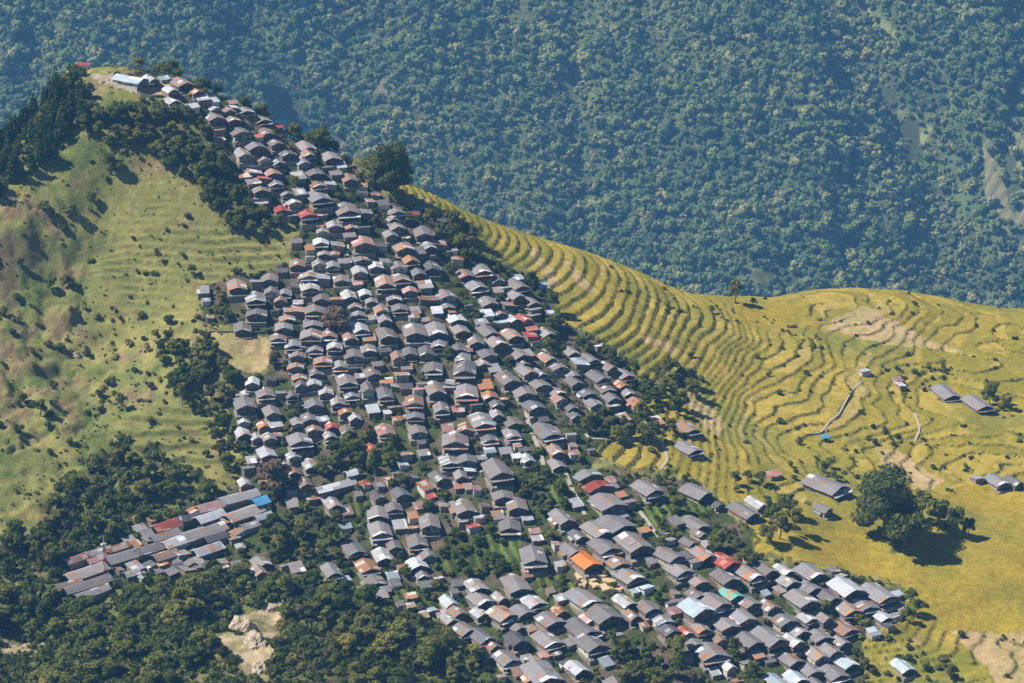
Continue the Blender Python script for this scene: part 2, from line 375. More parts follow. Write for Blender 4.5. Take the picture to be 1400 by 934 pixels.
def blur(a, n):
    for _ in range(n):
        a = (np.roll(a, 1, 0) + np.roll(a, -1, 0) + np.roll(a, 1, 1) + np.roll(a, -1, 1) + 4 * a) / 8
    return a
def build_ground():
    step = 0.68
    xs = np.arange(NX0, NX1 + step, step); ys = np.arange(NY0, NY1 + step, step)
    # base heights on a coarse net, then refined
    cs = 3.4
    cx = np.arange(NX0 - 8, NX1 + 12, cs); cy = np.arange(NY0 - 8, NY1 + 12, cs)
    CX, CY = np.meshgrid(cx, cy)
    CZ = tps(CX, CY)
    X, Y = np.meshgrid(xs, ys)
    def up(Cz):
        fx = (X - cx[0]) / cs; fy = (Y - cy[0]) / cs
        ix = np.floor(fx).astype(int); iy = np.floor(fy).astype(int); fx -= ix; fy -= iy
        def cub(a, b, c, d, t): return b + 0.5 * t * (c - a + t * (2 * a - 5 * b + 4 * c - d + t * (3 * (b - c) + d - a)))
        rows = []
        for j in range(-1, 3):
            q = [Cz[np.clip(iy + j, 0, len(cy) - 1), np.clip(ix + i, 0, len(cx) - 1)] for i in range(-1, 3)]
            rows.append(cub(*q, fx))
        return cub(*rows, fy)
    Z0 = up(CZ)
    w = blendw(X, Y); Z0 = w * Z0 + (1 - w) * valley(X, Y)
    U, V, D = proj(X, Y, Z0)
    rice = layer(U, V, [RICE], 3, 1); vil = layer(U, V, [VILLAGE], 4, 2)
    smf = blur(layer(U, V, SMOOTHF, 3, 3), 14); tan = layer(U, V, TAN, 2.5, 4); lter = blur(layer(U, V, LTER, 9, 5), 60)
    yard = layer(U, V, [YARD], 1.0, 6); track = layer(U, V, [TRACK], 2.0, 7)
    scrub = layer(U, V, SCRUB, 9, 8); bare = layer(U, V, BARE, 4, 9); gf = layer(U, V, GREENF, 3, 10); wf = layer(U, V, WOODFLOOR, 6, 12)
    rice = rice * (1 - vil * (1 - np.minimum(smf * 2, 1)))
    # broken ground on the wild slopes
    wild = (1 - rice) * (1 - vil * 0.75) * (1 - 0.6 * lter)
    Z = Z0 + wild * (2.6 * fbm(X / 26.0, Y / 26.0, 21, 4) + 0.35 * fbm(X / 3.0, Y / 3.0, 22, 3)) + scrub * 1.6 * fbm(X / 8.0, Y / 8.0, 23, 4)
    # terraces: level treads with steep banks along the contours
    ZB = -318.0
    def terr(Zb, s, wob, frac, keep, seed, fine=None):
        fine = fine or s
        wob = wob * (0.35 + 0.65 * smooth(30.0, 70.0, X))
        wv = wob * fbm(X / 40.0, Y / 40.0, seed, 2) + 0.10 * fbm(X / 5.0, Y / 5.0, seed + 5, 2)
        q = np.where(Zb > ZB, (Zb - ZB) / s, (Zb - ZB) / fine) + wv
        f = q - np.floor(q)
        r = smooth(1 - frac, 1.0, f)
        qq = np.floor(q) + r * (1 - keep) + keep * f - wv
        return np.where(qq > 0, qq * s, qq * fine) + ZB, r * (1 - r) * 4 * (1 - keep), np.floor(q)
    right = smooth(55.0, 85.0, X)
    ZT = Z0 + right * (1.7 * fbm(X / 34.0, Y / 34.0, 36, 3))
    soft = np.clip((0.24 - 0.19 * right) + (0.35 + 0.55 * right) * fbm(X / 17.0, Y / 17.0, 35, 3), 0.08, 0.95)
    soft = np.where(layer(U, V, [TAN[0]], 2.5, 4) > 0.5, 0.1, soft)
    Zr, bank, idx = terr(ZT, 1.4, 0.6, 0.10, soft, 31, 0.82)
    Zr2, bank2, idx2 = terr(Z0, 0.85, 0.6, 0.25, 0.45, 32)
    Zl, bankl, idxl = terr(Z0 + 1.2 * fbm(X / 30.0, Y / 30.0, 21, 3), 1.9, 1.1, 0.24, np.clip(0.45 + 0.9 * fbm(X / 15.0, Y / 15.0, 37, 3), 0.15, 1.0), 33)
    a = rice * (1 - smf)
    Z = Z * (1 - a) + Zr * a
    mm = smf * rice; Z = Z * (1 - mm) + (ZT + 0.2 * (Zr2 - Z0)) * mm
    Z = Z * (1 - lter) + Zl * lter
    vt, bankv, _ = terr(Z0, 2.0, 0.5, 0.2, 0.25, 34)
    Z = np.where((vil > 0.5) & (rice < 0.5), 0.4 * Z + 0.6 * vt, Z)
    crop = a * (1 - tan)
    Z = Z + crop * 0.16 * (vnoise(X / 0.7, Y / 0.7, 41)) + rice * 0.05 * vnoise(X / 0.7, Y / 0.7, 42)
    # colours (albedos, with some shade in the terrace banks)
    n1 = fbm(X / 18.0, Y / 18.0, 51, 4); n2 = fbm(X / 5.0, Y / 5.0, 52, 4); n3 = vnoise(X / 1.1, Y / 1.1, 53)
    def c3(*c): return np.array(c)[None, None, :]
    def lerp(A, B, t): return A * (1 - t[..., None]) + B * t[..., None]
    grass = lerp(c3(0.112, 0.138, 0.038), c3(0.245, 0.222, 0.074), np.clip(0.50 + 0.45 * n1 + 0.50 * n2, 0, 1))
    grass = lerp(grass, c3(0.20, 0.145, 0.085), np.clip(fbm(X / 9.0, Y / 9.0, 54, 3) * 1.2 - 0.25, 0, 0.7))
    C = lerp(grass, c3(0.17, 0.11, 0.075), scrub * np.clip(0.25 + 0.7 * n2, 0, 0.75))
    C = lerp(C, c3(0.085, 0.100, 0.030), wf * np.clip(0.65 + 0.4 * n2, 0, 0.95))
    C = lerp(C, c3(0.205, 0.192, 0.060), lter * 0.6)
    C = lerp(C, c3(0.09, 0.105, 0.034), lter * np.clip(bankl * 2.2, 0, 1) * 0.75)
    C = lerp(C, c3(0.12, 0.15, 0.04), gf * 0.8)
    hue = _h(idx, np.round((X + 30 * fbm(X / 60., Y / 60., 61, 2)) / 17.0), 62)
    gold = lerp(c3(0.205, 0.178, 0.022), c3(0.350, 0.262, 0.048), np.clip(hue * 1.1 - 0.15 + 0.35 * n2 + 0.25 * n1 + 0.1, 0, 1))
    gold = lerp(gold, c3(0.13, 0.14, 0.025), np.clip(n2 * 0.8 - 0.25, 0, 0.8))
    gold = lerp(gold, c3(0.155, 0.165, 0.030), np.clip(fbm(X / 26.0, Y / 26.0, 66, 3) * 0.9 - 0.1, 0, 0.75))
    C = lerp(C, gold, rice)
    C = lerp(C, c3(0.33, 0.26, 0.10), rice * (hue > 0.93) * (1 - smf) * np.clip(0.3 + n2, 0, 0.6))
    C = lerp(C, c3(0.30, 0.225, 0.028) + 0 * C, smf * rice * np.clip(0.6 + 0.5 * n1, 0, 1))
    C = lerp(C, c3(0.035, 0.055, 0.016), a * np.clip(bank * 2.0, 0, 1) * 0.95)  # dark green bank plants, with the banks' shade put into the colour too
    tanc = lerp(c3(0.42, 0.30, 0.17), c3(0.33, 0.26, 0.12), np.clip(0.5 + 0.8 * n2, 0, 1))
    C = lerp(C, tanc, tan * 0.85)
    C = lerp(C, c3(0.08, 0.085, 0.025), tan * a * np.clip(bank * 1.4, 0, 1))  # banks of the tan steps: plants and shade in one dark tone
    fld = layer(U, V, [TAN[6]], 2.0, 4)
    C = lerp(C, c3(0.28, 0.235, 0.10), fld * np.clip(0.7 + 0.6 * n1, 0, 1))
    vg = lerp(c3(0.125, 0.095, 0.068), c3(0.055, 0.070, 0.022), np.clip(0.82 + 0.7 * n1 + 0.8 * n2, 0, 1))
    C = lerp(C, vg, vil * (1 - np.minimum(smf * 2, 1)))
    plots = layer(U, V, PLOTS, 2.0, 15)
    rows = np.clip(0.5 + 0.9 * np.sin((X * 0.97 + Y * 0.25) * 2.2 + 1.5 * n1), 0, 1)
    C = lerp(C, lerp(c3(0.045, 0.068, 0.020), c3(0.125, 0.155, 0.036), rows) * (0.85 + 0.4 * n1[..., None]), plots)
    Z = Z + plots * 0.35 * rows
    C = lerp(C, c3(0.36, 0.25, 0.16), yard); C = lerp(C, c3(0.33, 0.29, 0.22), track)
    C = lerp(C, c3(0.37, 0.29, 0.19), bare * np.clip(0.75 + 0.7 * n2, 0, 1))
    C = C * (1 + 0.16 * n3[..., None])
    ny, nx = X.shape
    vid = np.arange(nx * ny).reshape(ny, nx)
    quads = np.stack([vid[:-1, :-1], vid[:-1, 1:], vid[1:, 1:], vid[1:, :-1]], -1).reshape(-1, 4)
    reg = np.zeros((ny, nx), int); reg[vil > 0.5] = 1; reg[rice > 0.5] = 2; reg[(smf > 0.5) & (rice > 0.5)] = 3
    fr = reg[:-1, :-1].ravel()
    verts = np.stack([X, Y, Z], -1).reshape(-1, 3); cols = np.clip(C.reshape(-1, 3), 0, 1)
    return xs, ys, Z, verts, quads, fr, cols, np.clip(bank, 0, 1) * a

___

### Required work:
Give again the lines from the one with "C = lerp(C, c3(0.035, 0.055, 0.016), a" to the one with "C = lerp(C, tanc, tan * 0.85)", both lines included, exactly and with no other line.

### Response to this task:
    C = lerp(C, c3(0.035, 0.055, 0.016), a * np.clip(bank * 2.0, 0, 1) * 0.95)  # dark green bank plants, with the banks' shade put into the colour too
    tanc = lerp(c3(0.42, 0.30, 0.17), c3(0.33, 0.26, 0.12), np.clip(0.5 + 0.8 * n2, 0, 1))
    C = lerp(C, tanc, tan * 0.85)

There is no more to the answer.